> COLLECTED DATA:
※

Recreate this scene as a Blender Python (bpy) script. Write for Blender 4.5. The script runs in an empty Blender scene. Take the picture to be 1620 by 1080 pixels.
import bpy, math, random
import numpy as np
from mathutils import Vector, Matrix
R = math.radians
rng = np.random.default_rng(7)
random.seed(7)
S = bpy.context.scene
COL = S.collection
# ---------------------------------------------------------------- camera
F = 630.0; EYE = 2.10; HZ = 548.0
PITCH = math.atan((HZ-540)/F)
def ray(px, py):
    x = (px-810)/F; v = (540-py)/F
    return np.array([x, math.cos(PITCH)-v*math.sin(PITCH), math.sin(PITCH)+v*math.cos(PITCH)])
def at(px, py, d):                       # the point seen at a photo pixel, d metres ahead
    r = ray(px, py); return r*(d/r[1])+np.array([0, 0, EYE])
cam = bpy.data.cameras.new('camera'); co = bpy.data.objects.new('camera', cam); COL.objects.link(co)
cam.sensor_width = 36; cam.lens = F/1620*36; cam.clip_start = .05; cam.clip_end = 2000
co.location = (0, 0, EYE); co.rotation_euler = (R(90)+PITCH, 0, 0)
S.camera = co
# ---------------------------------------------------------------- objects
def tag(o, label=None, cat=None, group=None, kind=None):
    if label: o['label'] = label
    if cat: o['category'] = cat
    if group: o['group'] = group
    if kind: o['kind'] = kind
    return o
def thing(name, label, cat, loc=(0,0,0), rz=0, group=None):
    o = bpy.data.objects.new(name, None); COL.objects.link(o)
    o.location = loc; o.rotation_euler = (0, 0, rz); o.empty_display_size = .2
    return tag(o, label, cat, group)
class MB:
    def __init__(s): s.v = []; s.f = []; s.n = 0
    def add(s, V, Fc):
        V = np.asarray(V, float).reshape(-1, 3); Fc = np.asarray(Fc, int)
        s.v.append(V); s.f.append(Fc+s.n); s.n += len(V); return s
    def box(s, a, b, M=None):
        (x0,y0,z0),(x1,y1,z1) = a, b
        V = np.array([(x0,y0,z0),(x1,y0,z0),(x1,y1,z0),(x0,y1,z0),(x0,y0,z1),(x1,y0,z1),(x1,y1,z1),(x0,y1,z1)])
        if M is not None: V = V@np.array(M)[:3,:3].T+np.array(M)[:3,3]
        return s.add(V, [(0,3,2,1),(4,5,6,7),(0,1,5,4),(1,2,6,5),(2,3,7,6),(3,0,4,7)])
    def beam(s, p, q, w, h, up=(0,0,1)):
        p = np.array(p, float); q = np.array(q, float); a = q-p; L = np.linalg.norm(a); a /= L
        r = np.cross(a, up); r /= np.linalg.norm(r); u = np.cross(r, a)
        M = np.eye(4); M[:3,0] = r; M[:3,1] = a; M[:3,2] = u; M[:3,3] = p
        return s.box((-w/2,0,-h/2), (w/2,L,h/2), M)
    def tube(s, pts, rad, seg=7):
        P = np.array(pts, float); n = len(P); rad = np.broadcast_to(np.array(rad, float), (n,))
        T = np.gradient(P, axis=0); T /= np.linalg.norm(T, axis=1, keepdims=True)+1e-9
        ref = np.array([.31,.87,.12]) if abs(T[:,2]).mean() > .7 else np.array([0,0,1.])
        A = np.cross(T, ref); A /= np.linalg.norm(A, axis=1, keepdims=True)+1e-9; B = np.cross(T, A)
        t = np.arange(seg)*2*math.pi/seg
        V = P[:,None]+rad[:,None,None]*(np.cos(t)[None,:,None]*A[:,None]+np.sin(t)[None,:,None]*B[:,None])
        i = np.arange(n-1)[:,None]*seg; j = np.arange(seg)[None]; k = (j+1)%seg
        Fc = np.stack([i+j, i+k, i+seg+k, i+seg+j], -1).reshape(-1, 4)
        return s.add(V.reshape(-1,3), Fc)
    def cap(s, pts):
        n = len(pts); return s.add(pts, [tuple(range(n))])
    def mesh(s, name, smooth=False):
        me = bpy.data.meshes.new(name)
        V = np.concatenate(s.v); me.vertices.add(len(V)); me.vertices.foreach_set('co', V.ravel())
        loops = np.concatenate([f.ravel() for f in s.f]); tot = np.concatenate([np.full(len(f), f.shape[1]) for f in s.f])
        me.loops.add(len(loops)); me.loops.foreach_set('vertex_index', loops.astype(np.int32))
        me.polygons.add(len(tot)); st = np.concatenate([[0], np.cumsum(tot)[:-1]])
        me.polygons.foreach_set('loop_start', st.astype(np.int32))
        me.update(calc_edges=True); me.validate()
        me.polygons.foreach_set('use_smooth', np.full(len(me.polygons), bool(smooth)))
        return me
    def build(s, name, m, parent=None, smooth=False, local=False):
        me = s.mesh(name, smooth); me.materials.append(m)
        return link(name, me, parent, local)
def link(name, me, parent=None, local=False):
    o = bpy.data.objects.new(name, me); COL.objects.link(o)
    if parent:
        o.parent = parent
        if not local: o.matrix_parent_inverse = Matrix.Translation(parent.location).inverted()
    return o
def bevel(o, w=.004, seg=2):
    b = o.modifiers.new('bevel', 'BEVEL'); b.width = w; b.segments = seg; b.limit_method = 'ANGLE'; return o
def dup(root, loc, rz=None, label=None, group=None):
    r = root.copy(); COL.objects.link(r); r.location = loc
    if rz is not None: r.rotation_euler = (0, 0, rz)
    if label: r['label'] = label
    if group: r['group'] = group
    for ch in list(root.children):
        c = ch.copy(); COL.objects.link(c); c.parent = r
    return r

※

> PROBLEM: Copy out every line of the listing that includes the string "scene".

> OUTPUT OF THE TASK:
Recreate this scene as a Blender Python (bpy) script. Write for Blender 4.5. The script runs in an empty Blender scene. Take the picture to be 1620 by 1080 pixels.
S = bpy.context.scene